La lourde machine de l’Opéra de Paris s’emballe et nomme à deux semaines d’intervalle une deuxième étoile dans cette même production de la Bayadère: après Josua Hoffalt, c’est en effet au tour de Ludmila Pagliero d’accéder au rang suprême.
La blogosphère (A petits Pas, Le petit rat parisien, Danses avec la plume, etc.) a déjà tout dit, mais Danse en Seine ne pouvait pas rester les bras croisés devant cette nomination pas comme les autres, et ce, à plus d’un titre!
Contrairement au 8 mars dernier (nomination de Josua Hoffalt), ce soir-là les balletomanes n’avaient pas intrigué outre mesure pour dégoter les dernières places, au lever de rideau final personne n’avait le pouce prêt à twitter, bref: une vraie surprise. On avait pourtant évoqué cette éventualité lorsque Ludmila Pagliero dansait Naila dans La Source, mais depuis la rumeur s’était éteinte.
Pas comme les autres aussi parce que cette consécration clôturait un enchaînement de rebondissements des plus rocambolesques. Quatre danseuses devaient danser Gamzatti sur cette production de six semaines, mais pour reprendre les mots de Brigitte Lefèvre: « paf paf paf paf » (!), les unes après les autres ont déclaré forfait pour cause de blessure.
C’est à Ludmila Pagliero de relever le défi: certes, elle a dansé la Bayadère deux ans auparavant, mais elle n’a jamais eu Josua Hoffalt comme partenaire, elle n’aura aucune répétition sur scène, et surtout deux ans c’est loin! bref c’est ce qu’on appelle une prise de rôle au pied levé!
Pour corser le tout, cette représentation était retransmise dans plus de 100 salles en France et en Europe… Vous avez dit pression?
Photo: Sébastien MathéEnfin, et c’est peut-être aussi pour ça que cette nomination a une saveur particulière, Ludmila Pagliero n’est pas un pur produit sorti de l’École de Danse (le corps de ballet en est issu à 90%), elle n’est d’ailleurs pas française, une vraie outsider!

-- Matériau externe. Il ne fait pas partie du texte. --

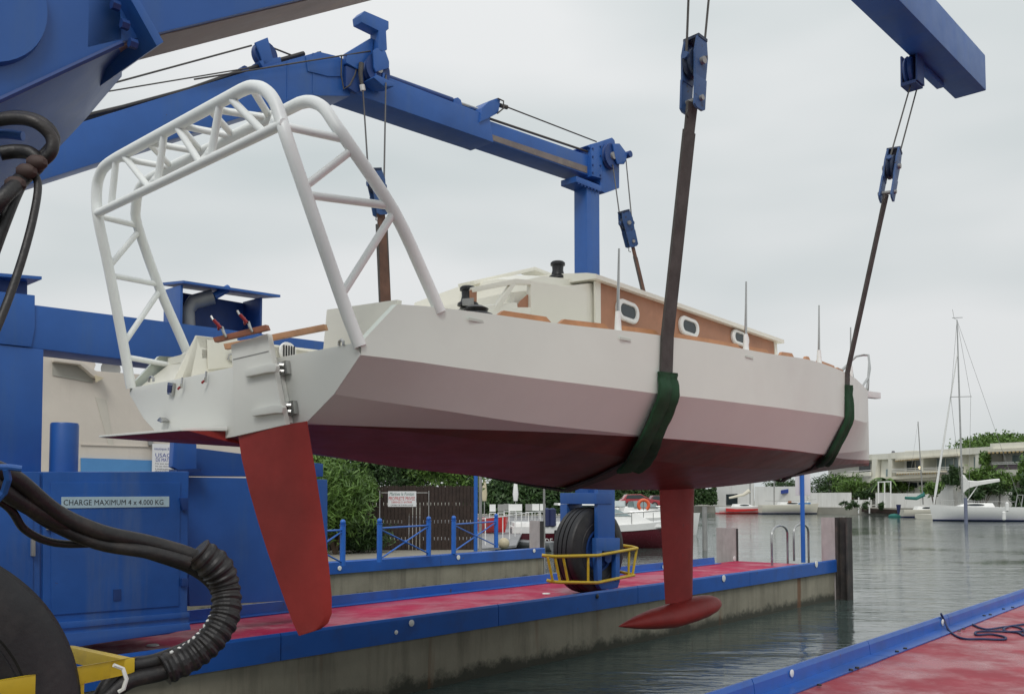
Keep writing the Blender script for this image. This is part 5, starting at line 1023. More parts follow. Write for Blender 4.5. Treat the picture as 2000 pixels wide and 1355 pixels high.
htube([(-100, 930, 3.5), (10, 985, 3.75), (50, 1035, 3.9), (110, 1060, 4.05), (200, 1060, 4.15), (280, 1050, 4.25)], .017, 'thin_hose', parent=hz)
htube([(-100, 880, 3.4), (0, 945, 3.7), (90, 1015, 3.95), (190, 1060, 4.1), (290, 1078, 4.2), (370, 1098, 4.3)], .030, 'hose', parent=hz)
# corrugated spiral sleeve
sl = smooth([dep(*p) for p in [(385, 1076, 4.33), (425, 1112, 4.38), (440, 1150, 4.4), (440, 1200, 4.36), (415, 1245, 4.3), (375, 1280, 4.25), (320, 1308, 4.18)]], 12)
rs = [.064+.007*(1 if (i//2) % 2 == 0 else 0)+.010*math.exp(-((i-10)/6.0)**2) for i in range(len(sl))]
MB().tube(sl, rs, 18).build('spiral_sleeve', HOSE, hz, smooth=True, ang=20)
for i in range(38, 66, 3):
    if i < len(sl): p = sl[i]; d = (sl[min(i+1, len(sl)-1)]-sl[i-1]).normalized(); o_ = d.cross(V((0, 1, 0))).normalized(); o_ = o_ if o_.x < 0 else -o_; MB().sphere(p+o_*.055-V((0, .03, 0)), .012, 6).build('sleeve_lacing', PEN, hz)
# yellow guard on the rear wheel
gz = -.73
def gp(px, py): return ground(px, py, gz)
yg = MB()
a, b, c = C.r(-3.76).at(-60, 1356), gp(240, 1300), gp(120, 1272)
MB().loft([[a+V((0, 0, .03)), a-V((0, 0, .05)), a+V((0, .06, -.05)), a+V((0, .06, .03))], [b+V((0, 0, .03)), b-V((0, 0, .04)), b+V((.03, .06, -.04)), b+V((.03, .06, .03))]]).build('wheel_guard', YEL, cr, bevel=.006)
MB().loft([[b+V((0, 0, .03)), b-V((0, 0, .04)), b+V((.04, .03, -.04)), b+V((.04, .03, .03))], [c+V((0, 0, .03)), c-V((0, 0, .04)), c+V((.06, 0, -.04)), c+V((.06, 0, .03))]]).build('wheel_guard', YEL, cr, bevel=.006)
d_ = gp(150, 1318); MB().tube([d_-V((0, -.02, 0)), d_-V((0, -.02, .9))], .022, 8).build('guard_bar', YEL, cr)
MB().tube([dep(*p) for p in [(222, 1298, 3.95), (240, 1305, 3.98), (247, 1325, 3.98), (241, 1345, 3.98), (232, 1350, 3.98)]], .009, 6).build('cable_tie', PEN, hz, smooth=True)
# hoses at the upper left on the boom head
uh = thing('boom_hoses', 'tangle of dark hoses hanging under the boom head at the top left corner', 'hose', dep(40, 300, 3.2))
htube([(-60, 262, 3.1), (-20, 240, 3.1), (30, 232, 3.1), (70, 240, 3.1), (100, 268, 3.12), (98, 300, 3.12), (60, 330, 3.12), (25, 362, 3.1), (-30, 420, 3.0)], .021, 'hose', parent=uh)
htube([(-60, 255, 3.15), (20, 228, 3.15), (80, 238, 3.15), (106, 275, 3.16), (70, 320, 3.15), (40, 360, 3.12), (10, 430, 3.05), (-30, 540, 3.0)], .020, 'hose', parent=uh)
htube([(60, 330, 3.1), (74, 360, 3.1), (66, 420, 3.05), (45, 500, 3.0), (18, 580, 2.95), (-10, 650, 2.9)], .013, 'hose', parent=uh)
htube([(0, 300, 3.1), (30, 296, 3.12), (60, 300, 3.12), (75, 320, 3.12), (50, 345, 3.1), (5, 388, 3.0), (-40, 440, 3.0)], .024, 'hose', parent=uh)
for p in [(52, 335, 3.08), (30, 360, 3.06), (72, 318, 3.09)]: MB().sphere(dep(*p), .034, 10, (1.1, .8, .8)).build('hose_wrap', mat('wrap_brown', (.06, .035, .03), .7, var=.3), uh, smooth=True)
for y0 in (268, 300): htube([(-80, y0, 3.2), (0, y0-6, 3.2), (45, y0-2, 3.2)], .016, 'hydraulic_fitting', BLUE, cr)
MB().tube([dep(-30, 912, 3.5), dep(20, 912, 3.5), dep(42, 915, 3.52)], .012, 8).build('hose_hanger', BLUE, cr)
MB().tube([dep(12, 915, 3.5), dep(16, 935, 3.52), dep(8, 960, 3.55), dep(-10, 980, 3.55)], .014, 8).build('hose_hanger', BLUE, cr)
# rope on the near deck
rp = [(1838, 1200, .12), (1842, 1215, .11), (1850, 1228, .03)]
pts = [pBi.at(1838, 1201)+V((0, 0, .02)), pBi.at(1842, 1213)+pBi.n*.02]+[ground(x, y, -1.585) for x, y in [(1855, 1232), (1880, 1246), (1920, 1247), (1960, 1248), (1962, 1243), (1935, 1238), (1908, 1239), (1908, 1233), (1940, 1232), (1985, 1234), (2000, 1240), (1998, 1228), (1975, 1222), (1960, 1228), (1975, 1233), (2030, 1228), (2010, 1218), (1960, 1224), (1925, 1228), (1900, 1219)]]
o = MB().tube(smooth(pts, 5), .013, 7).build('mooring_rope', NAVY, None, smooth=True, ang=60); tag(o, 'dark blue rope lying in loose loops on the near red deck', 'rope')

# ================================================================ LEFT BUILDING
PW = vplane(80, 21, 470, 24)
bl = thing('boathouse', 'pale rendered building with a blue band seen between the crane and the yacht', 'building', PW.at(200, 1000))
MB().pp(PW, [(-60, 640), (60, 672), (182, 700), (187, 712), (183, 724), (300, 733), (520, 745), (520, 1060), (-60, 1060)], 0, -7).build('wall', CREAMW, bl)
aw = MB().pp(PW, [(102, 706), (151, 712), (183, 738), (181, 748), (102, 733)], .01, .02).build('canopy_recess', mat('render_grey', (.40, .39, .34), .9, var=.05), bl)
MB().pp(PW, [(100, 703), (152, 708), (196, 736), (194, 742), (178, 738), (150, 714), (100, 708)], .02, .28).build('canopy', CREAMW, bl, bevel=.01)
MB().pp(PW, [(178, 735), (195, 741), (180, 749)], .28, .32).build('canopy_end', BUOY, bl)
MB().pp(PW, [(157, 894), (300, 899), (300, 925), (157, 925)], .01, .06).build('blue_band', BANDB, bl)
MB().pp(PW, [(157, 866), (296, 871), (296, 873), (157, 869)], .0, .03).build('string_course', CREAMW, bl)
MB().pp(PW, [(186, 775), (207, 780), (222, 870), (212, 870)], .004, .012).build('repair_patch', mat('render_patch', (.56, .53, .46), .9, var=.05), bl)
MB().pp(PW, [(288, 856), (296, 857), (296, 870), (288, 869)], .01, .1).build('wall_lamp', GALV, bl)
dsh = MB().lathe(PW.at(222, 719)-PW.n*.3, PW.n, [(0, .03), (.03, .16), (.07, .23), (.075, .23), (.04, .15)], 20).build('satellite_dish', GALV, bl, smooth=True)
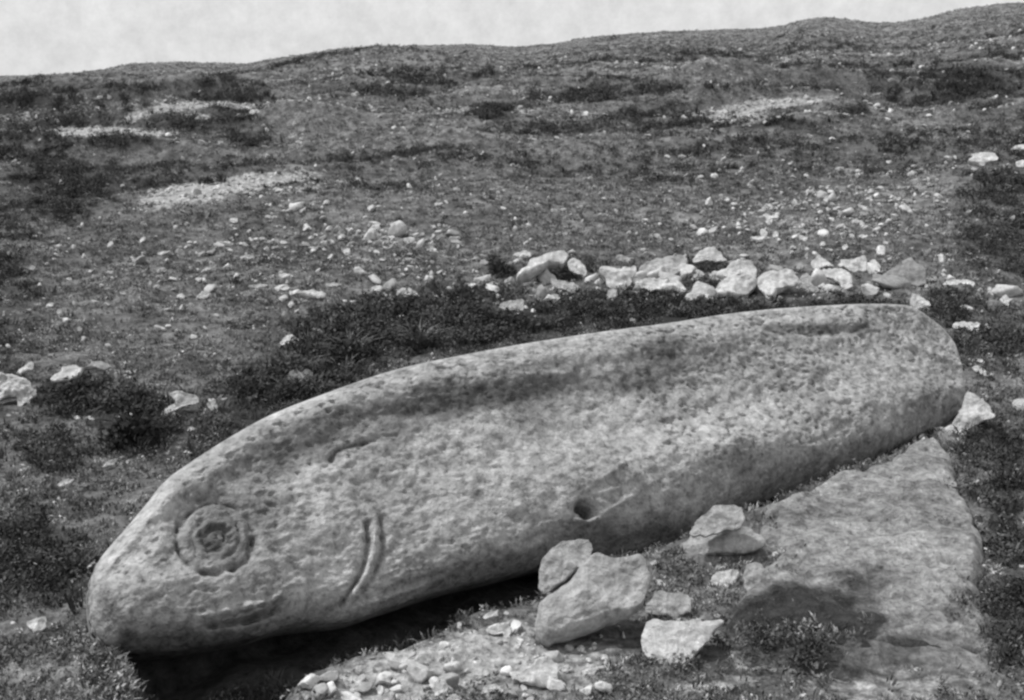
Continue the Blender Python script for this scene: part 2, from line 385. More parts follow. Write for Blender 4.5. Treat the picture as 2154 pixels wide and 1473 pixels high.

Dans une interview d’Arianne Dolfus (Danser #294 – Janvier 2010), elle raconte:
« Je suis Argentine. J’ai étudié à l’École du Teatro Colon de Buenos Aires et, en 2000, j’ai été engagée au Ballet de Santiago du Chili. Soliste deux ans plus tard, j’ai eu envie de voir du pays et d’aller là où l’on rencontre des chorégraphes. En remportant le Concours de danse de New York, j’ai été engagée à l’American Ballet Theatre. Comme je rêvais d’Europe, j’ai passé au même moment le concours externe du corps de Ballet de l’Opéra de Paris. Il y avait deux places et j’étais cinquième. Je suis repartie assez dépitée à Buenos-Aires et sur le chemin de l’ambassade américaine pour mon visa de travail pour l’ABT, l’Opéra m’appelle pour me proposer un contrat de trois mois. Je n’ai pas hésité une seconde, j’ai laissé tomber une embauche à l’ABT pour trois mois de CDD à Paris. À la suite de quoi j’ai dû repasser à nouveau le concours d’entrée pour être titulaire… Et j’ai intégré la compagnie en 2003. »
En 2010, elle est promue Première Danseuse…
Au fait, s’insère-t-on facilement dans le corps de Ballet de l’Opéra lorsqu’on vient de l’étranger ?
« Je suis arrivée en parlant très peu le français, et cela m’a paradoxalement beaucoup aidée. J’ai pris le temps de regarder, de comprendre, d’assimiler un état d’esprit et surtout un style de danse française. Au Chili, j’étais soliste. Ici, je redevenais “Corps de Ballet”. La pression était bien moindre. J’ai eu le temps d’apprendre. »
Du temps, Ludmila Pagliero en a: à 28 ans, elle vient d’être nommée étoile et ce n’est sans doute pas son dernier mot.